# [LISTING]
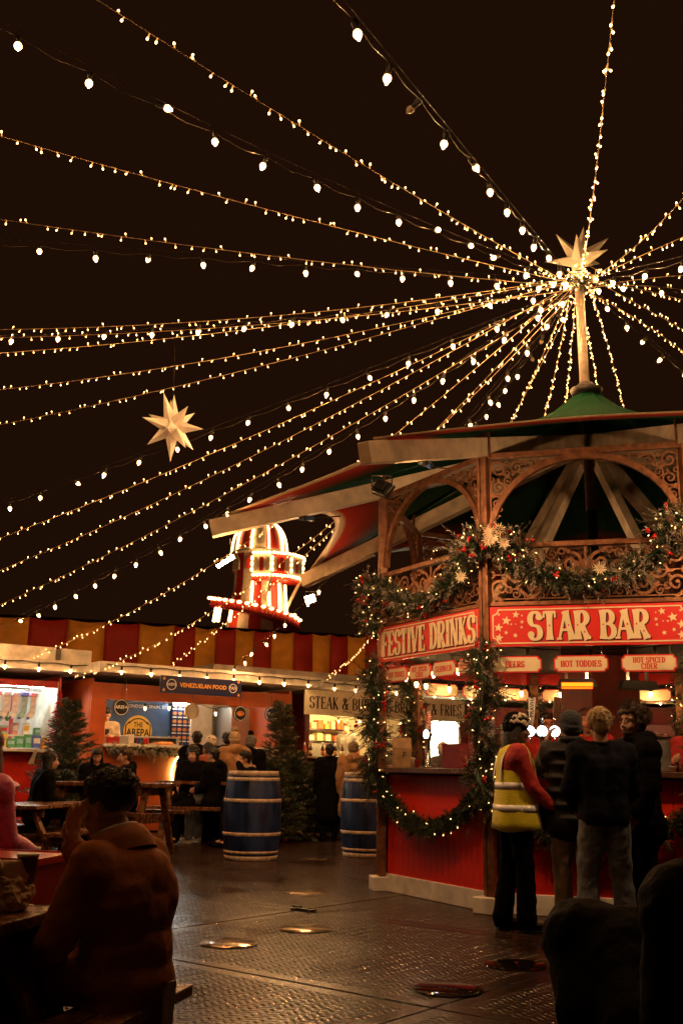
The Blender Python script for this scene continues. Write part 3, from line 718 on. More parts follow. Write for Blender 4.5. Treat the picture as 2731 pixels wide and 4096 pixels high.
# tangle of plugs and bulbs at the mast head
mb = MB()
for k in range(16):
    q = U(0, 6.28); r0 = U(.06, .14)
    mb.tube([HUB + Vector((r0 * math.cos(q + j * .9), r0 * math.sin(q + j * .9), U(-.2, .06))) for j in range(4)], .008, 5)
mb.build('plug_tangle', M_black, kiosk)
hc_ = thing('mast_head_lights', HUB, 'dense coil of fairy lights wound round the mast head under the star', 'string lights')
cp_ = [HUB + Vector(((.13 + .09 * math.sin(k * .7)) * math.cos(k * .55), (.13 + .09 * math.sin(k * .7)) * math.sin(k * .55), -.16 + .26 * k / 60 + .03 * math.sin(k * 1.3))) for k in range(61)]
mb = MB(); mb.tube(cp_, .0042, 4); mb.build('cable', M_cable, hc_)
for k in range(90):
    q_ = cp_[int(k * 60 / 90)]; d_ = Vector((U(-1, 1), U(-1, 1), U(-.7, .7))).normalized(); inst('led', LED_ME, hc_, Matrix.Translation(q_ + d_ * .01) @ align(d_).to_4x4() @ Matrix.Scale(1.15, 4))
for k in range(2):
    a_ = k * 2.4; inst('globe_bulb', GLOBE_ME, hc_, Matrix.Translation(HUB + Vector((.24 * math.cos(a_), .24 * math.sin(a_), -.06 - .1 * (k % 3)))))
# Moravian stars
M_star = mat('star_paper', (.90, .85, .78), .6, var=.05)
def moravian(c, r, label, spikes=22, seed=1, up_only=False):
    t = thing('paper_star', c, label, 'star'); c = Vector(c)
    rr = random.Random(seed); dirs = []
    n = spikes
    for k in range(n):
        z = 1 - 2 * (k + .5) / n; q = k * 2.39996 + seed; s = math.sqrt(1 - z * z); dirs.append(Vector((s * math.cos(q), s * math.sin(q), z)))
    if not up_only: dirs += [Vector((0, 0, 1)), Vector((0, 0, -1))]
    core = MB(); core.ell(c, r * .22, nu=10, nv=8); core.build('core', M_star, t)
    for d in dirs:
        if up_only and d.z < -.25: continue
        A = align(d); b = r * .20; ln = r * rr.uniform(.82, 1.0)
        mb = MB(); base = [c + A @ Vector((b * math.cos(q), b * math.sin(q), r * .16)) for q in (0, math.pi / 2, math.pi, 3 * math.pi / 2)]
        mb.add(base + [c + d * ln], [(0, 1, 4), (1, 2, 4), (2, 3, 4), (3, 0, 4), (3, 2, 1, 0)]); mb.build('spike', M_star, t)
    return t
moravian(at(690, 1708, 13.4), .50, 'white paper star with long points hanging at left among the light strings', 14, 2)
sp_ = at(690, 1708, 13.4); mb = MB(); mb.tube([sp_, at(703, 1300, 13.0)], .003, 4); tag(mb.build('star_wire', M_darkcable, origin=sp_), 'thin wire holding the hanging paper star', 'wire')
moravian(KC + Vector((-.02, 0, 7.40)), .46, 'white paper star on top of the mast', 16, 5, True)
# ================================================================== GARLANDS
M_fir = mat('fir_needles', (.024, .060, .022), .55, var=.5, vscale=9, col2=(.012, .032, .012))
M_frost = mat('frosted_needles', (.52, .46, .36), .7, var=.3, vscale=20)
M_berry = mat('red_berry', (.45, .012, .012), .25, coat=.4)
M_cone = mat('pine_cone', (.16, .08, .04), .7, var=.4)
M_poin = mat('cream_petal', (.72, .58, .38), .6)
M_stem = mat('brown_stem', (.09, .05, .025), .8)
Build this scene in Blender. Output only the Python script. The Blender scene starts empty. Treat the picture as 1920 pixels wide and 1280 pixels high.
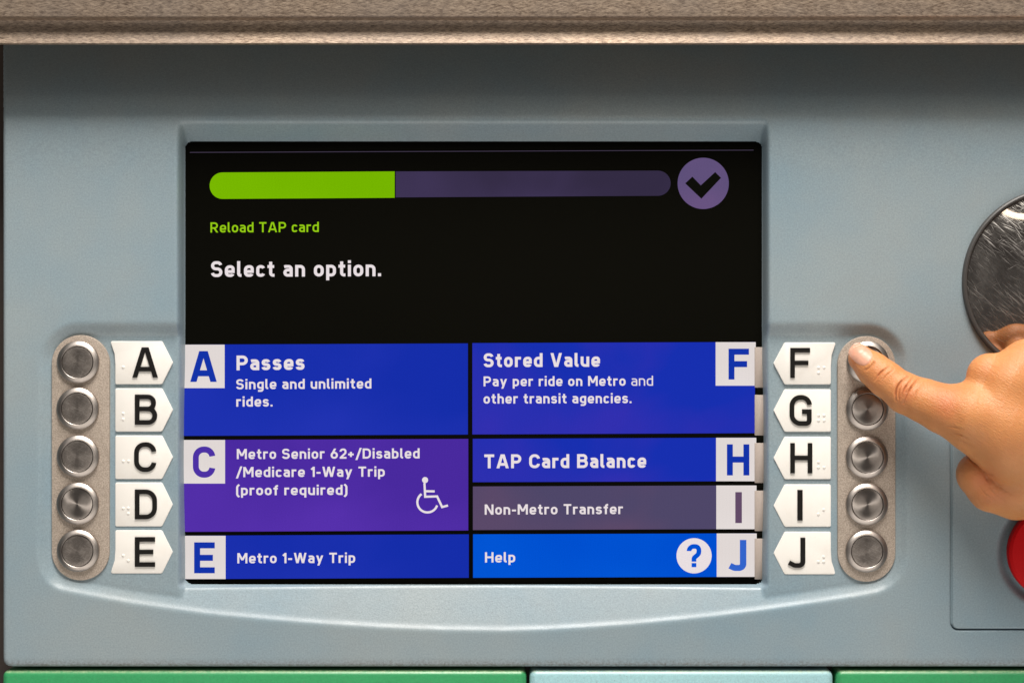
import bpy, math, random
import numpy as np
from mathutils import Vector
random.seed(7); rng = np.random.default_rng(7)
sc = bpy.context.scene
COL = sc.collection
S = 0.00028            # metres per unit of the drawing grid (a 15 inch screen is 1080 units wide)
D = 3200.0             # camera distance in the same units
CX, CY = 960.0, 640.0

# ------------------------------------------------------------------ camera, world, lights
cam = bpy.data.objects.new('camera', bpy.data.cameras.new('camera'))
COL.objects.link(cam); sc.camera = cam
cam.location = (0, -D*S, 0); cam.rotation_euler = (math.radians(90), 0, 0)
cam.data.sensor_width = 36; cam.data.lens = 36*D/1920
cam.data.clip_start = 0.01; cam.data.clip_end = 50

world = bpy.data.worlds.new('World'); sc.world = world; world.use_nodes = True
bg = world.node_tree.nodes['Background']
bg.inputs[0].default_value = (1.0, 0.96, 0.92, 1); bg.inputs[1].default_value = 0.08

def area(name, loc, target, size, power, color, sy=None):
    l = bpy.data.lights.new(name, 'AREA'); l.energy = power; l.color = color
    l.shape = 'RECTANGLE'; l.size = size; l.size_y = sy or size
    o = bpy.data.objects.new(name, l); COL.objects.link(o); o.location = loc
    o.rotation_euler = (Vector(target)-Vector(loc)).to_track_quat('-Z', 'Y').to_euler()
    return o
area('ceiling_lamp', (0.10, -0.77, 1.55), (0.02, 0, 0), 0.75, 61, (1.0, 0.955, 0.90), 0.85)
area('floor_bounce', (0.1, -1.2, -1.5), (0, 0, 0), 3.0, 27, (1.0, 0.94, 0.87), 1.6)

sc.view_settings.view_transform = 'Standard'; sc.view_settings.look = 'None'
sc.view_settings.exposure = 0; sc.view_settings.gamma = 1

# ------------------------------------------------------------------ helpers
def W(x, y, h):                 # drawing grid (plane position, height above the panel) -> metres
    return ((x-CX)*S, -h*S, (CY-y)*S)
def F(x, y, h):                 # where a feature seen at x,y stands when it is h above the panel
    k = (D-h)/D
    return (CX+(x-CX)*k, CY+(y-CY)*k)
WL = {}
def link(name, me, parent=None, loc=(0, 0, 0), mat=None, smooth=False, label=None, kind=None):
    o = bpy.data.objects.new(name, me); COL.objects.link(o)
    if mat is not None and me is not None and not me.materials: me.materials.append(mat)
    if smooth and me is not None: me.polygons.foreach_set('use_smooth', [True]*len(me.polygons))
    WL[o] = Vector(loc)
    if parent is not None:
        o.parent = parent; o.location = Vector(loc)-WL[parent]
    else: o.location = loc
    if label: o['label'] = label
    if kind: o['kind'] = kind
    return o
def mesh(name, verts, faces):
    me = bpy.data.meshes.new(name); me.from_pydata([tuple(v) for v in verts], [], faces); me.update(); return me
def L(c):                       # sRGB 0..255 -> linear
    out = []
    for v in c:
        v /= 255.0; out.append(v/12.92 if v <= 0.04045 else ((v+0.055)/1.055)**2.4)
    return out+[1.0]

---

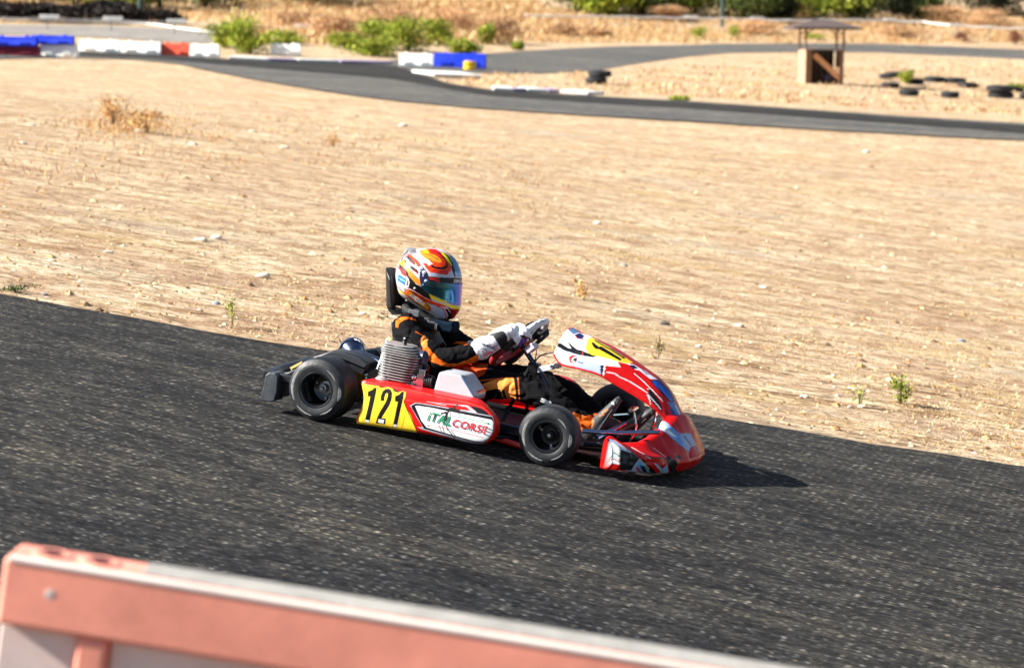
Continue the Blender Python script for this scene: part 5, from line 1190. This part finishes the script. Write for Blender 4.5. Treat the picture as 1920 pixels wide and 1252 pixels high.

# [REQUIREMENTS]
From the line containing "Build this scene" through the line containing "CX, CY = 960.0, 640.0", copy every line above exactly, without pictures.

# [SOLUTION BELOW]
Build this scene in Blender. Output only the Python script. The Blender scene starts empty. Treat the picture as 1920 pixels wide and 1280 pixels high.
import bpy, math, random
import numpy as np
from mathutils import Vector
random.seed(7); rng = np.random.default_rng(7)
sc = bpy.context.scene
COL = sc.collection
S = 0.00028            # metres per unit of the drawing grid (a 15 inch screen is 1080 units wide)
D = 3200.0             # camera distance in the same units
CX, CY = 960.0, 640.0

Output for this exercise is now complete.